I recently uncovered a super interesting article about an investigation into Pentagon employee’s spending a reported $950,000 at casinos and close to $100,000 at adult entertainment establishments. Guess where the million or so dollars went? Onto the employee’s government sponsored purchase cards. The articles states, “the Pentagon said this represented a small fraction of the total transactions on department-issued cards, coming to less than one-tenth of 1 percent of the charges.”
While Oversight’s own Spend Analysis Report for T&E backs up the finding that only a very small fraction of T&E and purchase card transactions are potentially fraudulent, the article bears a discussion, because potentially fraudulent activity, no matter how small a percentage needs investigating. Why? Even if the dollars are a small percentage, many of our clients find value in finding the specific actors that regularly operate outside of policy.
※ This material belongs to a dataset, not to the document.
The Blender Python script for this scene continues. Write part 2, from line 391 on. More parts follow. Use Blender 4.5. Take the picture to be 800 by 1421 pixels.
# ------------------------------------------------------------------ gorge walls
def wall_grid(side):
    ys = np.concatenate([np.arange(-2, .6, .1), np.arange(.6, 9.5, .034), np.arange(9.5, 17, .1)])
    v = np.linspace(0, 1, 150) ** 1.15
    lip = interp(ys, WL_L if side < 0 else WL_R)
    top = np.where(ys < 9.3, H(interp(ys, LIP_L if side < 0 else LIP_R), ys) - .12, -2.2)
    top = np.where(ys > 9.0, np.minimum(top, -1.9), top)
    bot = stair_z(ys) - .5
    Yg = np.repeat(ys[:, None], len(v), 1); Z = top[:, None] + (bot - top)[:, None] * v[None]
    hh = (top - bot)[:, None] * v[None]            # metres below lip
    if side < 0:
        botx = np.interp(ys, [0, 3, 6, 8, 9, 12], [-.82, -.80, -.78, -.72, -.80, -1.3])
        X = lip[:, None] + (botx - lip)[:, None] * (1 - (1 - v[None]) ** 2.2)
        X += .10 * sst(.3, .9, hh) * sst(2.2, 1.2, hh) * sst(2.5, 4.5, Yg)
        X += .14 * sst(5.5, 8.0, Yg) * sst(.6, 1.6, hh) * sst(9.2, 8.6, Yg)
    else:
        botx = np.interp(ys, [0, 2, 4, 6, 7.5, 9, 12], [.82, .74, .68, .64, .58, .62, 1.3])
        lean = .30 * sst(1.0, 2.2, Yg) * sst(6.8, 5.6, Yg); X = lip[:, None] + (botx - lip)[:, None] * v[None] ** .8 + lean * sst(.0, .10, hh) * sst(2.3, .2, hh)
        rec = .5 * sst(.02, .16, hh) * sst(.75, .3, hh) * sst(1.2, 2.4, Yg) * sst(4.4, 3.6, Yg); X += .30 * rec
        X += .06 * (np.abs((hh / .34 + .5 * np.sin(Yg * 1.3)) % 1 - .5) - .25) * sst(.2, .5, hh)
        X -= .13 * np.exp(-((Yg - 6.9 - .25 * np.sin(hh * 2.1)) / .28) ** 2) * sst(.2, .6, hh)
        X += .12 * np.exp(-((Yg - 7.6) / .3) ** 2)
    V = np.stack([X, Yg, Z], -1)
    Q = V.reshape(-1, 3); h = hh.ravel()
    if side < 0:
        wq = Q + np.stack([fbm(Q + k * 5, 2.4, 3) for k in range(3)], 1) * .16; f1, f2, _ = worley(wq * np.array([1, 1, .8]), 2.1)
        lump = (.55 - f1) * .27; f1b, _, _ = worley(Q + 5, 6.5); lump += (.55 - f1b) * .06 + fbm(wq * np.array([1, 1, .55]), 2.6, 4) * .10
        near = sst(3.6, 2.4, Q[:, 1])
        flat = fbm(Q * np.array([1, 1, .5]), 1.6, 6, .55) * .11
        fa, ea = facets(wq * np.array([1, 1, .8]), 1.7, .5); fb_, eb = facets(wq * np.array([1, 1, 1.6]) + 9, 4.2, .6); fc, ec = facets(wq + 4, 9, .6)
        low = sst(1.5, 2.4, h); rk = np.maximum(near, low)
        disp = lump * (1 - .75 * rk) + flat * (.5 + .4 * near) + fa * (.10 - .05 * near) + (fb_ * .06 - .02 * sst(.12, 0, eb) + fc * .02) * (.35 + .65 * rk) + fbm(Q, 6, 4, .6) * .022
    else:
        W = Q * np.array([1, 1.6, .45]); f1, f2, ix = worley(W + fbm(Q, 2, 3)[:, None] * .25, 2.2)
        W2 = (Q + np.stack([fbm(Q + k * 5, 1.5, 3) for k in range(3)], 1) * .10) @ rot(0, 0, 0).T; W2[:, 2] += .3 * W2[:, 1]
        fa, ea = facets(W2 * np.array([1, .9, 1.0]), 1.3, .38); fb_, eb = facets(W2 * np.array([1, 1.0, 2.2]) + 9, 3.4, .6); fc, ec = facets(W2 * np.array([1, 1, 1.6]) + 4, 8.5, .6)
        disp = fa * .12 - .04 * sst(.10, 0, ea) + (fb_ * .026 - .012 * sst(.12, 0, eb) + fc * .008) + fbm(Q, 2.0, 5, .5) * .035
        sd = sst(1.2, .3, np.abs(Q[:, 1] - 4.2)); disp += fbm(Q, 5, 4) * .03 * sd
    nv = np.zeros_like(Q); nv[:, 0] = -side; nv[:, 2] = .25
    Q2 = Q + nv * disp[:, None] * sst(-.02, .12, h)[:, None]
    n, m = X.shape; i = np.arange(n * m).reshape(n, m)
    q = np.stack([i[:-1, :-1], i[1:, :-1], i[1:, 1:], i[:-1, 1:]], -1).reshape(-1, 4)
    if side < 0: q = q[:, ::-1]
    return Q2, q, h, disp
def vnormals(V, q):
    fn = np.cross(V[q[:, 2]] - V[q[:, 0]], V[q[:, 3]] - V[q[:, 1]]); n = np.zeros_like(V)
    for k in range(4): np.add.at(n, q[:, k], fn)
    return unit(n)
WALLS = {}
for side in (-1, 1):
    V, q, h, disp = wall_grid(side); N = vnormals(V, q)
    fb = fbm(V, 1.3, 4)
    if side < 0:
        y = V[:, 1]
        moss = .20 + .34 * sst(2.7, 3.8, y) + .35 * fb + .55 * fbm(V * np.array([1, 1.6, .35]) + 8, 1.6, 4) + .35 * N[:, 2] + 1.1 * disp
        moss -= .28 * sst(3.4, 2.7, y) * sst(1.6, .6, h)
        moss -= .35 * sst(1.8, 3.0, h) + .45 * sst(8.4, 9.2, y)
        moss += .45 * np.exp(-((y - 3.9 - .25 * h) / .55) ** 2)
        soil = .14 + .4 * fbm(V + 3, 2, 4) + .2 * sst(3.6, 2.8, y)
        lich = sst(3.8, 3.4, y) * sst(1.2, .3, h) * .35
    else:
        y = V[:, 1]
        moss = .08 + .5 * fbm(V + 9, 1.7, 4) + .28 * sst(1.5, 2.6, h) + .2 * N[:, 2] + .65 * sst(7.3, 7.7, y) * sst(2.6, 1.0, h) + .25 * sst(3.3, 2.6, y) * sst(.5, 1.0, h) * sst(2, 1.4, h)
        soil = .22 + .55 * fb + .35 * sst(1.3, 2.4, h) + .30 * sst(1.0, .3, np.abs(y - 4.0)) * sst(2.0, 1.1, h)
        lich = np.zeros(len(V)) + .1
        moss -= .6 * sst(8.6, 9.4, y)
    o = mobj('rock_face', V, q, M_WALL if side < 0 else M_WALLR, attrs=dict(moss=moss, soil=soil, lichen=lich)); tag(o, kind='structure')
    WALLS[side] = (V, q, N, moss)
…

According to the ACFE 75.6% of the employees committing fraud in T&E are also engaged in another form of occupational fraud.
Let’s get rid of the bad apples, because the likelihood that they’re acting poorly in just one orchard is very, very small.
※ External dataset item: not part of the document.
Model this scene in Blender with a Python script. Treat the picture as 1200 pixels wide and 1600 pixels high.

When I showed the piece to the Oversight account management team they answered with a resounding, “Yes, we uncover this all the time.” “This” being adult entertainment and high-flying fun on an agency’s dime.
Clearly this is the type of issue corporations and government agencies should pay attention to – and there’s the bigger picture consideration. It’s the typical “needle in the haystack” problem. As the Department of Defense Inspector General stated, the charges are only a fraction of a percentage. While this helps folks rest easy that fraud isn’t a rampant problem, it also means a sample based audit has little hope of finding these transactions when they do occur.
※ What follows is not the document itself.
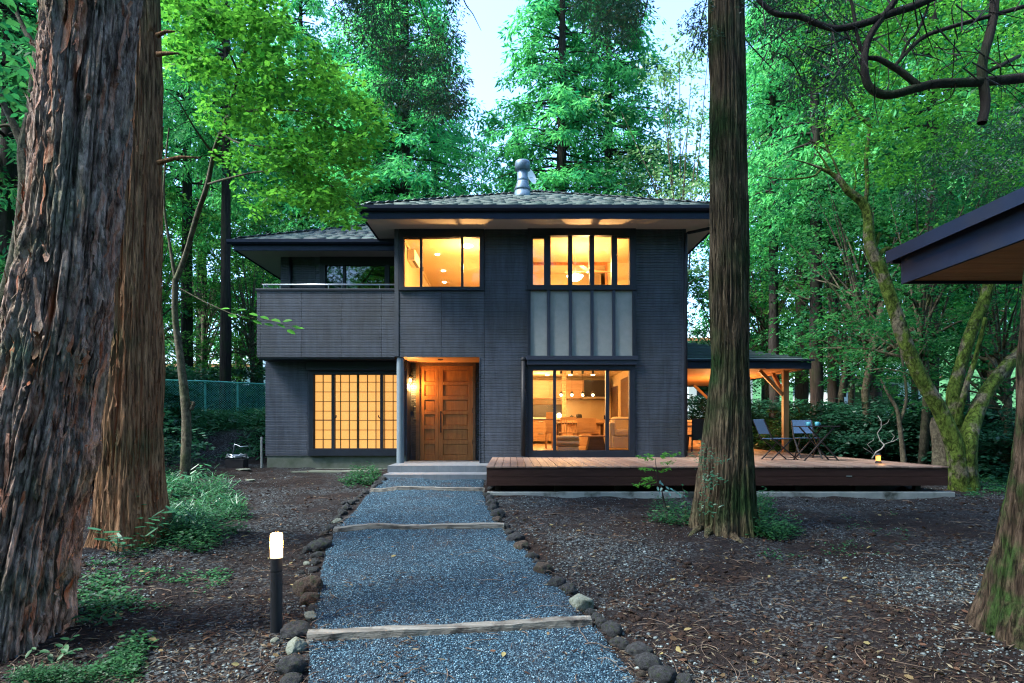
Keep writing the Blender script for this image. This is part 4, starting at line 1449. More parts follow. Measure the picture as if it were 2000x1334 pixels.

Management review is often an ineffective control. In fact many companies we work with are reducing or eliminating their reliance on management review and instead using robust analysis (like Oversight Systems) to identify the untoward transactions and patterns of questionable activity. In addition to saving time compared to a sample-based audit (see this post for evidence as to how Oversight actually saves you time while increasing audit scope), you get 100% transaction review, and analysis to identify patterns over time.
I’m hesitant to say that all of the behavior in the Pentagon is “bad”, as the article also states that employees may have paid the money back, and initially put the charges on the government card to avoid spousal scrutiny. Even though this scenario isn’t ideal, and also not technically fraudulent, technology solutions with integrated case management such as ours, can also help purchase card managers track who has and hasn’t paid back a non-compliant purchase.
When you’re dealing with employee spending as large as it is in the government, can agencies really afford not to monitor all of the activity? Further more, does your agency really have $1 million in tax payer dollars to spare?